Monday, February 18, 2008

Shedding

My dog sheds. A lot. I’ve long since given up wearing black with any frequency. I have a lint roller in my house, in my car, and in my office. I regularly pick up what I call “tumble weeds” of fur that collect in the corners and under furniture.

I vacuum weekly, sometimes more, but the fur remains. The long white strands (hence I don’t wear black) weave themselves into the fibers of the couch, the rug, my clothes, friend’s clothes. You can’t come for a visit without taking a bit of fur with you when you leave.

The other day I took my laptop to work to transfer some files. When I opened it, I couldn’t help but smile. There were a few white strands. One was easily brushed off and the other was tucked in among the keys and I had to pluck it out.

And it hit me.

We all leave something of ourselves behind. In every encounter we have with others, we leave a bit of ourselves with them. But if it isn’t fur then what is it? Well, it depends.

When we are hurting, we might leave behind sadness or despair. Or we might even leave behind a new hurt. There is a saying, “hurt people hurt people”. It is true.

When we are insecure we might toss out sarcastic jabs, put down others, or give “leave me alone” looks. We might leave behind hurt feelings and wounded egos.

When we are anxious we might complicate situations, waste energy, and focus on the negative. We can pass along the unease, distrust, and fear of the future to others.

When we are angry we might miss direct our anger at an unsuspecting person or unrelated situation. We leave behind frustration, confusion, hurt, and the anger itself.

When we are impatient and demand our way, right now with no excuses we can leave behind a cold chill and give someone the impression that what they can do for us is more valuable than who they are.

When we are gossipy we might leave behind falsities and ruined relationships. When we are greedy we might leave behind want and emptiness. And the list goes on. In everything we do, we leave a bit of ourselves behind. A bit scary to think about.

But it can also be a beautiful thing. When we are hopeful, joyful, compassionate, tender, truthful, gentle, humble, sincere, diligent, committed, forgiving, affirming . . . just think of what we can leave behind.

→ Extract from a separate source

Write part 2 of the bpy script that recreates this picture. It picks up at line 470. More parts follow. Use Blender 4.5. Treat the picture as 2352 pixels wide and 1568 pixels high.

Go ahead, think about it.

We can leave behind the love of Christ. We can share his love with others. This love is more persistent than dog fur. It can weave itself into the fiber of their very being and restore, lift up and revive.

This Lent may we be more aware of how we “shed”, of what we leave behind with others. May we deliberately strive to pass along Christ’s love to everyone we meet.

Don’t let anyone visit with you without taking with them a bit of the love of Christ!

Lucky for me I have a constant 95-pound, fluffy reminder of this challenge.